(WRITTEN INSTRUCTION): Could you output each line of the data that follows exactly?
►
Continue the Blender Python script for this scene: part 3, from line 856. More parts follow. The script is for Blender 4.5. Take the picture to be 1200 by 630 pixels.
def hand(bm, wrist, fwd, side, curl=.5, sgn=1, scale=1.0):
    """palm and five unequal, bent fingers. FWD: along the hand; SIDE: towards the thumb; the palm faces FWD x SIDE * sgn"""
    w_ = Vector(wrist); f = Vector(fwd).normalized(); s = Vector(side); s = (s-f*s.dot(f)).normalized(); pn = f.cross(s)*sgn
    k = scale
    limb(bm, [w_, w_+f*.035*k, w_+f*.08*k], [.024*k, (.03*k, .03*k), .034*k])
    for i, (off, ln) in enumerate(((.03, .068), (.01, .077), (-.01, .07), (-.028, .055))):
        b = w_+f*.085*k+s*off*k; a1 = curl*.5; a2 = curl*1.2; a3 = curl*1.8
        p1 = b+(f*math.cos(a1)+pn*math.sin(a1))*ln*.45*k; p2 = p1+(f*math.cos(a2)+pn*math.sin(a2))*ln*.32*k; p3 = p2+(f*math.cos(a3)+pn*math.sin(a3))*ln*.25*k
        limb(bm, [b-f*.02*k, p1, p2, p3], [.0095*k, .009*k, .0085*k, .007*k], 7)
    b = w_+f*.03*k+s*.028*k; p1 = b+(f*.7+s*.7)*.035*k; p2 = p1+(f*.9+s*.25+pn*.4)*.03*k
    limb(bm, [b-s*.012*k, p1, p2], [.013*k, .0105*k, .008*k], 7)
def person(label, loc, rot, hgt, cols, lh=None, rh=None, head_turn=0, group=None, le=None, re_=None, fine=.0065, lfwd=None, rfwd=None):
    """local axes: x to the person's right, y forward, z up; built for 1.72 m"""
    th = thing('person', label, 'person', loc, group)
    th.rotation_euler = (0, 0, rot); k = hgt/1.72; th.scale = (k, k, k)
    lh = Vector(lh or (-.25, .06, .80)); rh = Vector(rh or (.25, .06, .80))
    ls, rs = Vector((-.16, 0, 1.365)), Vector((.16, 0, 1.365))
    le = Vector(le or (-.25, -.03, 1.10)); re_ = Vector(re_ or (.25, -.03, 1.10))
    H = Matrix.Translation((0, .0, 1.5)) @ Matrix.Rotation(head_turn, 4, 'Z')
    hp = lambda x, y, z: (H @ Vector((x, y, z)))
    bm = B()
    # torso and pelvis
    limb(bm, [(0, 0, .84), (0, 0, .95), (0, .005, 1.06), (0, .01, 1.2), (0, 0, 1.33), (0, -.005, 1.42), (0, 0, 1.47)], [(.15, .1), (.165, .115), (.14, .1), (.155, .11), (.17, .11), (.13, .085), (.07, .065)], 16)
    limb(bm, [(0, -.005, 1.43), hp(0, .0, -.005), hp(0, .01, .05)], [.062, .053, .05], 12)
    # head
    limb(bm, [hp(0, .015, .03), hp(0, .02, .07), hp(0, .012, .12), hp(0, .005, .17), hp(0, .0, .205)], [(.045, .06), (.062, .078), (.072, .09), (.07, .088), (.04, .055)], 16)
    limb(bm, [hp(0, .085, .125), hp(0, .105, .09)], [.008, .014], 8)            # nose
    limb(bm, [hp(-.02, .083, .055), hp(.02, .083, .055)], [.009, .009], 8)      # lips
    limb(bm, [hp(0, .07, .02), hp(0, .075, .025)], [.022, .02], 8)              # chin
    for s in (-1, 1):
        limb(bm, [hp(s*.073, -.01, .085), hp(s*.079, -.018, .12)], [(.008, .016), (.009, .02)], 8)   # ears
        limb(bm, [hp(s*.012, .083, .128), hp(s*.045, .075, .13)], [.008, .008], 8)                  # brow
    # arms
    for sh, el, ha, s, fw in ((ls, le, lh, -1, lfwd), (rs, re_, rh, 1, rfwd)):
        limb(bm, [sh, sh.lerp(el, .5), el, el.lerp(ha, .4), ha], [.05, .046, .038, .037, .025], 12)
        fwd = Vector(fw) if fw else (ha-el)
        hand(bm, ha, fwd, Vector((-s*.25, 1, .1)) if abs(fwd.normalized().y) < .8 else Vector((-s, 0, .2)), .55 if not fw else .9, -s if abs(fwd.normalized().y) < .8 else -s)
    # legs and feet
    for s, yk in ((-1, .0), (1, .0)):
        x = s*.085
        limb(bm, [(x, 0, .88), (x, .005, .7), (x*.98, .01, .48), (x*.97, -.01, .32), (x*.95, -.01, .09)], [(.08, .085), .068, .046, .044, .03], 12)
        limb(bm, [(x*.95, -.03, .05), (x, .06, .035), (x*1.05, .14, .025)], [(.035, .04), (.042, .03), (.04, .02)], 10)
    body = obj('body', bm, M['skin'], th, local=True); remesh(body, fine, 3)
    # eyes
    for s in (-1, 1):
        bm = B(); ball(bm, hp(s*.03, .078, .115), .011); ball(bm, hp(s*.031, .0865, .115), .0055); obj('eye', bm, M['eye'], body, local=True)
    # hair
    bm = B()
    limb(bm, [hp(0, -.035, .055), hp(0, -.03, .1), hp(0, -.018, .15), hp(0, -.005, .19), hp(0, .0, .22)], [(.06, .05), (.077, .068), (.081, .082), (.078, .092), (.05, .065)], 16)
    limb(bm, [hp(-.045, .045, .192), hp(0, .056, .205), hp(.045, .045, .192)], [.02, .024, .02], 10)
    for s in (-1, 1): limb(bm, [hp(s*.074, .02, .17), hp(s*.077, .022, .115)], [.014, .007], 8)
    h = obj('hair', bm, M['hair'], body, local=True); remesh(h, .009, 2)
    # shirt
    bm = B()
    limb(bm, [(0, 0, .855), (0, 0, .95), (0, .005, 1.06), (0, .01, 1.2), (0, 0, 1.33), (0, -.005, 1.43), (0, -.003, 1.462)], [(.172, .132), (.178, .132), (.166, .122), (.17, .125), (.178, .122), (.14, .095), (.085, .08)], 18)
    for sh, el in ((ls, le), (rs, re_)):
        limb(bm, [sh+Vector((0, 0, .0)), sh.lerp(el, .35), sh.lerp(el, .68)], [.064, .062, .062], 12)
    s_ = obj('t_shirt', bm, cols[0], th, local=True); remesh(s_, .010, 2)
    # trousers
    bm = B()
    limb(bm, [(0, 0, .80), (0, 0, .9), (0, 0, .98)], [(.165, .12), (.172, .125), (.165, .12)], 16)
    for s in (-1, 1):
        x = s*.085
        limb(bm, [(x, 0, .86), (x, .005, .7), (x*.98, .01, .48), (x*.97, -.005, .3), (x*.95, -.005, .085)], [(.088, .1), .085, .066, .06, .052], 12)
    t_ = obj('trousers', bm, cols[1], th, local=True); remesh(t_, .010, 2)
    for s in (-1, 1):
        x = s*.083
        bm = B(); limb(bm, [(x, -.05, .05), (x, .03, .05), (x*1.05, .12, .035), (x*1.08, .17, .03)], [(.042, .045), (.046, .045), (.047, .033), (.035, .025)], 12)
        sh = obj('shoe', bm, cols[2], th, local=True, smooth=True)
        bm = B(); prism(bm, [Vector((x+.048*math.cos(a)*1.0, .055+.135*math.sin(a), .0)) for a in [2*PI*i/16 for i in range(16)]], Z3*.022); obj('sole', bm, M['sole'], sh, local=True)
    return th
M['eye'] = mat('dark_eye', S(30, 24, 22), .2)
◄
(WRITTEN SOLUTION):
Continue the Blender Python script for this scene: part 3, from line 856. More parts follow. The script is for Blender 4.5. Take the picture to be 1200 by 630 pixels.
def hand(bm, wrist, fwd, side, curl=.5, sgn=1, scale=1.0):
    """palm and five unequal, bent fingers. FWD: along the hand; SIDE: towards the thumb; the palm faces FWD x SIDE * sgn"""
    w_ = Vector(wrist); f = Vector(fwd).normalized(); s = Vector(side); s = (s-f*s.dot(f)).normalized(); pn = f.cross(s)*sgn
    k = scale
    limb(bm, [w_, w_+f*.035*k, w_+f*.08*k], [.024*k, (.03*k, .03*k), .034*k])
    for i, (off, ln) in enumerate(((.03, .068), (.01, .077), (-.01, .07), (-.028, .055))):
        b = w_+f*.085*k+s*off*k; a1 = curl*.5; a2 = curl*1.2; a3 = curl*1.8
        p1 = b+(f*math.cos(a1)+pn*math.sin(a1))*ln*.45*k; p2 = p1+(f*math.cos(a2)+pn*math.sin(a2))*ln*.32*k; p3 = p2+(f*math.cos(a3)+pn*math.sin(a3))*ln*.25*k
        limb(bm, [b-f*.02*k, p1, p2, p3], [.0095*k, .009*k, .0085*k, .007*k], 7)
    b = w_+f*.03*k+s*.028*k; p1 = b+(f*.7+s*.7)*.035*k; p2 = p1+(f*.9+s*.25+pn*.4)*.03*k
    limb(bm, [b-s*.012*k, p1, p2], [.013*k, .0105*k, .008*k], 7)
def person(label, loc, rot, hgt, cols, lh=None, rh=None, head_turn=0, group=None, le=None, re_=None, fine=.0065, lfwd=None, rfwd=None):
    """local axes: x to the person's right, y forward, z up; built for 1.72 m"""
    th = thing('person', label, 'person', loc, group)
    th.rotation_euler = (0, 0, rot); k = hgt/1.72; th.scale = (k, k, k)
    lh = Vector(lh or (-.25, .06, .80)); rh = Vector(rh or (.25, .06, .80))
    ls, rs = Vector((-.16, 0, 1.365)), Vector((.16, 0, 1.365))
    le = Vector(le or (-.25, -.03, 1.10)); re_ = Vector(re_ or (.25, -.03, 1.10))
    H = Matrix.Translation((0, .0, 1.5)) @ Matrix.Rotation(head_turn, 4, 'Z')
    hp = lambda x, y, z: (H @ Vector((x, y, z)))
    bm = B()
    # torso and pelvis
    limb(bm, [(0, 0, .84), (0, 0, .95), (0, .005, 1.06), (0, .01, 1.2), (0, 0, 1.33), (0, -.005, 1.42), (0, 0, 1.47)], [(.15, .1), (.165, .115), (.14, .1), (.155, .11), (.17, .11), (.13, .085), (.07, .065)], 16)
    limb(bm, [(0, -.005, 1.43), hp(0, .0, -.005), hp(0, .01, .05)], [.062, .053, .05], 12)
    # head
    limb(bm, [hp(0, .015, .03), hp(0, .02, .07), hp(0, .012, .12), hp(0, .005, .17), hp(0, .0, .205)], [(.045, .06), (.062, .078), (.072, .09), (.07, .088), (.04, .055)], 16)
    limb(bm, [hp(0, .085, .125), hp(0, .105, .09)], [.008, .014], 8)            # nose
    limb(bm, [hp(-.02, .083, .055), hp(.02, .083, .055)], [.009, .009], 8)      # lips
    limb(bm, [hp(0, .07, .02), hp(0, .075, .025)], [.022, .02], 8)              # chin
    for s in (-1, 1):
        limb(bm, [hp(s*.073, -.01, .085), hp(s*.079, -.018, .12)], [(.008, .016), (.009, .02)], 8)   # ears
        limb(bm, [hp(s*.012, .083, .128), hp(s*.045, .075, .13)], [.008, .008], 8)                  # brow
    # arms
    for sh, el, ha, s, fw in ((ls, le, lh, -1, lfwd), (rs, re_, rh, 1, rfwd)):
        limb(bm, [sh, sh.lerp(el, .5), el, el.lerp(ha, .4), ha], [.05, .046, .038, .037, .025], 12)
        fwd = Vector(fw) if fw else (ha-el)
        hand(bm, ha, fwd, Vector((-s*.25, 1, .1)) if abs(fwd.normalized().y) < .8 else Vector((-s, 0, .2)), .55 if not fw else .9, -s if abs(fwd.normalized().y) < .8 else -s)
    # legs and feet
    for s, yk in ((-1, .0), (1, .0)):
        x = s*.085
        limb(bm, [(x, 0, .88), (x, .005, .7), (x*.98, .01, .48), (x*.97, -.01, .32), (x*.95, -.01, .09)], [(.08, .085), .068, .046, .044, .03], 12)
        limb(bm, [(x*.95, -.03, .05), (x, .06, .035), (x*1.05, .14, .025)], [(.035, .04), (.042, .03), (.04, .02)], 10)
    body = obj('body', bm, M['skin'], th, local=True); remesh(body, fine, 3)
    # eyes
    for s in (-1, 1):
        bm = B(); ball(bm, hp(s*.03, .078, .115), .011); ball(bm, hp(s*.031, .0865, .115), .0055); obj('eye', bm, M['eye'], body, local=True)
    # hair
    bm = B()
    limb(bm, [hp(0, -.035, .055), hp(0, -.03, .1), hp(0, -.018, .15), hp(0, -.005, .19), hp(0, .0, .22)], [(.06, .05), (.077, .068), (.081, .082), (.078, .092), (.05, .065)], 16)
    limb(bm, [hp(-.045, .045, .192), hp(0, .056, .205), hp(.045, .045, .192)], [.02, .024, .02], 10)
    for s in (-1, 1): limb(bm, [hp(s*.074, .02, .17), hp(s*.077, .022, .115)], [.014, .007], 8)
    h = obj('hair', bm, M['hair'], body, local=True); remesh(h, .009, 2)
    # shirt
    bm = B()
    limb(bm, [(0, 0, .855), (0, 0, .95), (0, .005, 1.06), (0, .01, 1.2), (0, 0, 1.33), (0, -.005, 1.43), (0, -.003, 1.462)], [(.172, .132), (.178, .132), (.166, .122), (.17, .125), (.178, .122), (.14, .095), (.085, .08)], 18)
    for sh, el in ((ls, le), (rs, re_)):
        limb(bm, [sh+Vector((0, 0, .0)), sh.lerp(el, .35), sh.lerp(el, .68)], [.064, .062, .062], 12)
    s_ = obj('t_shirt', bm, cols[0], th, local=True); remesh(s_, .010, 2)
    # trousers
    bm = B()
    limb(bm, [(0, 0, .80), (0, 0, .9), (0, 0, .98)], [(.165, .12), (.172, .125), (.165, .12)], 16)
    for s in (-1, 1):
        x = s*.085
        limb(bm, [(x, 0, .86), (x, .005, .7), (x*.98, .01, .48), (x*.97, -.005, .3), (x*.95, -.005, .085)], [(.088, .1), .085, .066, .06, .052], 12)
    t_ = obj('trousers', bm, cols[1], th, local=True); remesh(t_, .010, 2)
    for s in (-1, 1):
        x = s*.083
        bm = B(); limb(bm, [(x, -.05, .05), (x, .03, .05), (x*1.05, .12, .035), (x*1.08, .17, .03)], [(.042, .045), (.046, .045), (.047, .033), (.035, .025)], 12)
        sh = obj('shoe', bm, cols[2], th, local=True, smooth=True)
        bm = B(); prism(bm, [Vector((x+.048*math.cos(a)*1.0, .055+.135*math.sin(a), .0)) for a in [2*PI*i/16 for i in range(16)]], Z3*.022); obj('sole', bm, M['sole'], sh, local=True)
    return th
M['eye'] = mat('dark_eye', S(30, 24, 22), .2)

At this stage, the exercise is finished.